In the latest episode of Markets in Motion, Bruce Campbell turns his attention to the energy sector as geopolitical tensions drive a sharp move in oil prices.

Bruce explains that crude oil has surged to around US$120 per barrel amid escalating tensions between the United States and Iran — a dramatic shift from just weeks earlier when low fuel prices were being highlighted in political discussions. The move has already begun pushing gasoline prices higher across the United States.

From a technical perspective, Bruce highlights that oil has moved four standard deviations above its 50-week moving average — an extremely rare event. Historically, when oil reaches this level of deviation, the commodity price itself tends to cool off over the following two to five months as markets stabilise.

However, the more interesting story may be what happens next for energy stocks. Looking back at past instances when oil has experienced similar moves, Bruce notes that energy equities have historically continued to perform well.
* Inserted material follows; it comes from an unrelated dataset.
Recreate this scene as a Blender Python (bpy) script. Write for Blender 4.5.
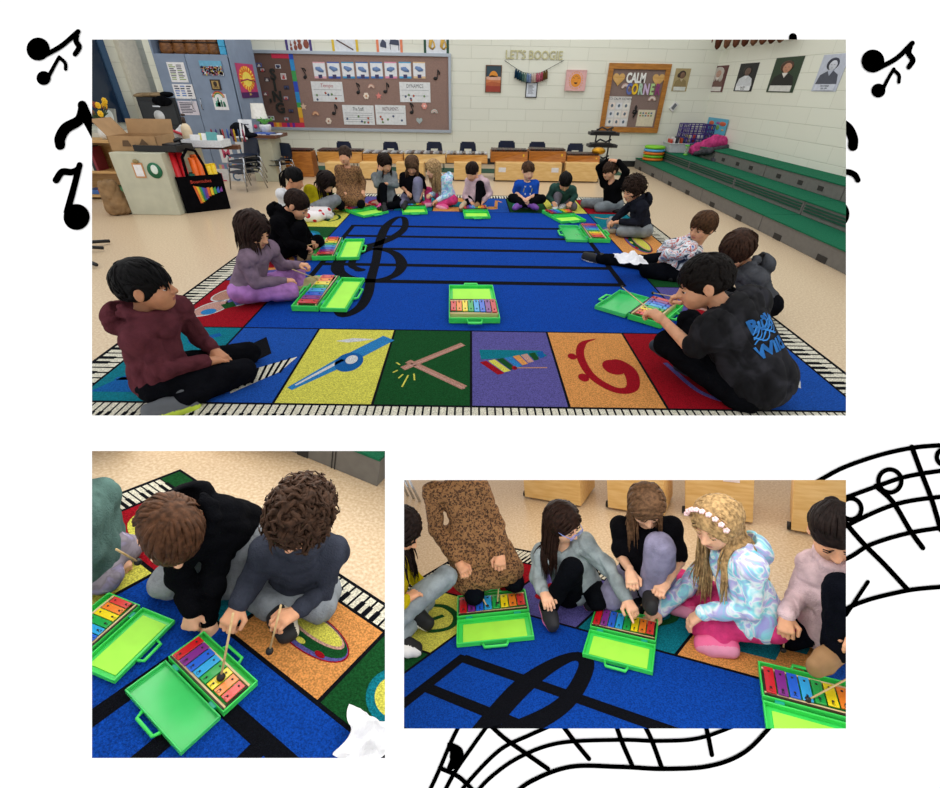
import bpy, bmesh, math, random
import numpy as np
from mathutils import Vector, Matrix, Euler
random.seed(5); rng=np.random.default_rng(5)
PI=math.pi
for o in list(bpy.data.objects): bpy.data.objects.remove(o)
SC=bpy.context.scene; COL=SC.collection
def vec(*a): return np.array(a,dtype=float)
def nrm(a): a=np.asarray(a,dtype=float); return a/(np.linalg.norm(a)+1e-12)

# ------------------------------------------------------------------ camera, three rooms seen from one eye point
FPX=450.0; PPX=(470.0,394.0)
def basis(down=None,Y=None,slope=0.0):
    if down is None:
        Y=nrm([Y[0]-PPX[0],Y[1]-PPX[1],FPX]); X=np.array([1,slope,0.0]); X[2]=-(X[0]*Y[0]+X[1]*Y[1])/Y[2]; X=nrm(X); Z=np.cross(X,Y)
    else:
        Z=-nrm([down[0]-PPX[0],down[1]-PPX[1],FPX]); f=np.array([0,0,1.0]); Y=nrm(f-Z*(f@Z)); X=np.cross(Y,Z)
    return np.array([X,Y,Z])
class Room:
    """a room with its own floor at z=0 and the eye at (0,0,h)"""
    def __init__(s,R,h): s.R=R; s.h=h; s.C=vec(0,0,h)
    def ray(s,u,v): return s.R@vec(u-PPX[0],v-PPX[1],FPX)
    def P(s,u,v,z=0.0): r=s.ray(u,v); return s.C+r*((z-s.h)/r[2])
    def Y(s,u,v,y): r=s.ray(u,v); return s.C+r*(y/r[1])
    def X(s,u,v,x): r=s.ray(u,v); return s.C+r*(x/r[0])
    def J(s,u,v,base,dd):
        n=nrm([base[0],base[1],0]); D=base[0]*n[0]+base[1]*n[1]; r=s.ray(u,v); return s.C+r*((D+dd)/(r@n))
R1=Room(basis(Y=(471,85),slope=.014),1.35)
R2=Room(basis(down=(250,1344)),1.55)
R3=Room(basis(down=(690,2300)),1.75)
WORLD_CAM=Matrix.Translation((0,0,R1.h))@Matrix([list(r) for r in R1.R.T]).transposed().to_4x4()   # camera axes (x right, y down, z forward) -> world
def room_world(r):
    L=Matrix([list(q) for q in r.R]).transposed().to_4x4()      # room axes -> camera axes
    return WORLD_CAM@L@Matrix.Translation((0,0,-r.h))
for r in (R1,R2,R3): r.M=room_world(r)
R1.M=Matrix.Identity(4)
cd=bpy.data.cameras.new('camera'); cam=bpy.data.objects.new('camera',cd); COL.objects.link(cam)
cam.matrix_world=WORLD_CAM@Matrix(((1,0,0,0),(0,-1,0,0),(0,0,-1,0),(0,0,0,1)))
cd.sensor_width=36; cd.sensor_fit='HORIZONTAL'; cd.lens=FPX/940*36; cd.clip_start=.05; cd.clip_end=60
SC.camera=cam
# ------------------------------------------------------------------ light
SC.view_settings.view_transform='Standard'; SC.view_settings.look='None'; SC.view_settings.gamma=1; SC.view_settings.exposure=0.12
w=bpy.data.worlds.new('daylight'); SC.world=w; w.use_nodes=True
w.node_tree.nodes['Background'].inputs[0].default_value=(1,1,1,1); w.node_tree.nodes['Background'].inputs[1].default_value=1.03
def area_light(name,M,size,power,color=(1,.985,.96),spread=PI):
    d=bpy.data.lights.new(name,'AREA'); d.shape='RECTANGLE'; d.size=size[0]; d.size_y=size[1]; d.energy=power; d.color=color; d.spread=spread
    o=bpy.data.objects.new(name,d); COL.objects.link(o); o.matrix_world=M; return o
# classroom ceiling panels over the big room
for yy in (3.2,6.2,9.0):
    for xx in (-2.2,1.8):
        area_light('ceiling_panel_light',Matrix.Translation((xx,yy,3.3)),(1.6,.8),9,(1,.985,.96))
# added fill lights, unseen, brighten the two lower rooms from between the openings
def wedge(v,u,zc,size,power,tilt=0.0):
    c=vec((u-PPX[0])*zc/FPX,(v-PPX[1])*zc/FPX,zc)                   # camera axes
    fdir=nrm([0,v-PPX[1],FPX]); n=nrm(np.cross(vec(1,0,0),fdir)); n=n*(1 if n[1]>0 else -1)   # pointing down in the picture
    x=vec(1,0,0); z=-n; y=np.cross(z,x)
    m=Matrix([[x[0],y[0],z[0],c[0]],[x[1],y[1],z[1],c[1]],[x[2],y[2],z[2],c[2]],[0,0,0,1]])
    return WORLD_CAM@m,size,power
area_light('added_fill_light',*wedge(434,235,1.45,(1.1,.7),6),(1,.95,.87))
area_light('added_fill_light',*wedge(436,640,1.55,(1.5,.9),9.5),(1,.95,.87))
area_light('added_fill_light',*wedge(440,250,2.15,(1.3,.5),2.2),(1,.95,.87))
area_light('added_fill_light',*wedge(455,620,2.9,(2.2,.9),9),(1,.95,.87))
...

While short-term performance over the first month can be mixed, oil stocks have risen over three-month, six-month, and one-year periods in every comparable historical case. With energy stocks already trending higher before the recent geopolitical developments, the current spike in oil prices could act as an additional catalyst for the sector.

For investors, Bruce suggests keeping a close watch on the energy sector — whether it’s identifying potential opportunities or monitoring positions already held in a portfolio.